I grew up in Charlotte in the 1970s. My elementary school endured regular bomb threats. We'd all get marched out of the vicinity while the fire department searched the building. It was so regular we didn't ever freak out over it, after a while at least.

The policy in Charlotte ended in a perfect premonition of what would happen in Raleigh ten years later - in Charlotte it was courts, not an election, but in both instances it was instigated from transplants with no memory of separate-but-equal, bomb threats, or any of the other crap people here worked very hard to end - so that all children get equal opportunities, not just the children of upper-middle-class helicopter parents stuck up some nondescript cul-de-sac somewhere. And it worked both ways - it was a real eye-opener for kids of well-heeled backgrounds to go to school with (and sometimes befriend) kids from less fortunate backgrounds - this is why a lot of people from a lot of different backgrounds look upon the recent changes with nothing but fear and loathing. It's not any left-right ideology (and really - putting ideology over people is an anti-human thing to go around doing anyway) - rather it is based upon the experiences that people lived through, endured. That experience has been disrespected, devalued, and deemed worthless.

The South has come a long way. When I was a kid, my neighbor - two doors down - was one of the initiators of the 1960 lunch counter sit-ins in Greensboro. A lot of folks here and elsewhere in the South worked very, very hard to move this part of the country out of the stone age; I know some of them. So having some transplant from a swatch of uber-segregated suburban California or Michigan pop in, call a lawyer or three, and instantly embark on a mission to re-create the enclaves of self-segregation that suburban Detroit (as an example) might numb you with is inflammatory behavior.

Fairness: No. The world isn't fair. However, human beings evolve, change, and learn - in particular from the nastiness of history. The sooner that kids learn this, the better. Helicopter parents can't hover over them forever, and the world is a diverse place.

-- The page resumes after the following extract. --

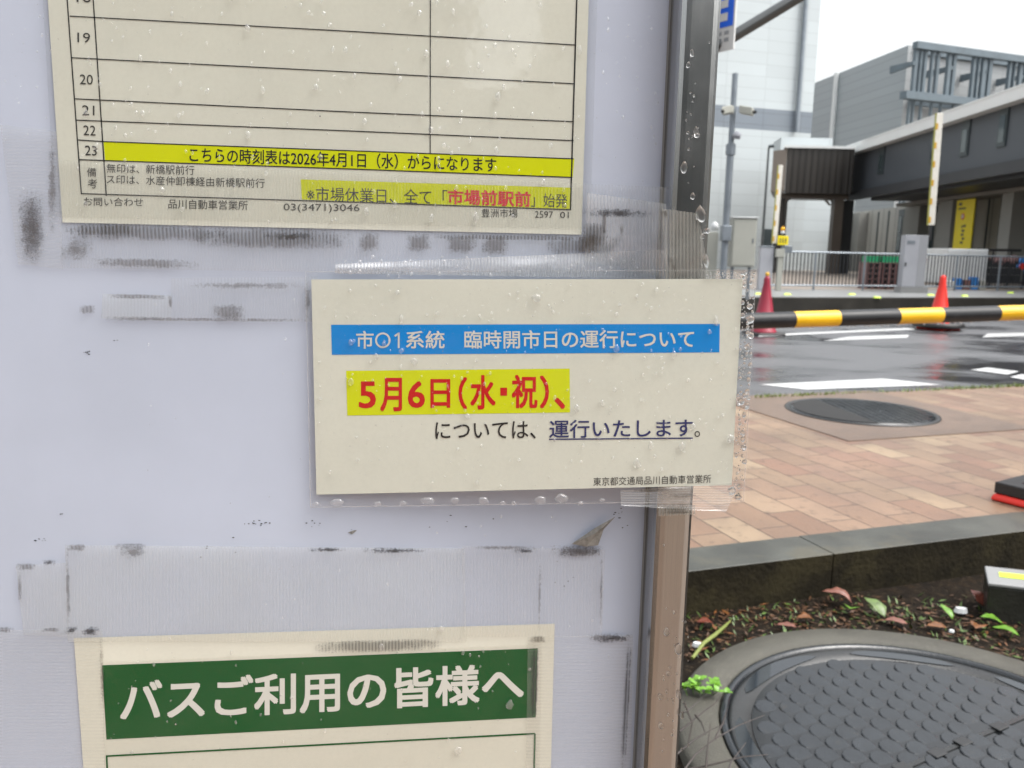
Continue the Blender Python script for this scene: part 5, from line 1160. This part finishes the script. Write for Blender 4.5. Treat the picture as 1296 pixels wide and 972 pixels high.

Social Engineering: A meaningless, logic-defiant term engineered primarily to clamp down on reasoned discourse. If it was invented by humans, and attempts to manage behavior, it's social engineering. Traffic lights? Stop signs? The admonition that getting blind drunk before taking the Chevy for a spin could get you killed or arrested? Howzabout washing hands after going to the bathroom? They're all social engineering. The alternative is Lord Of The Flies, or Somalia.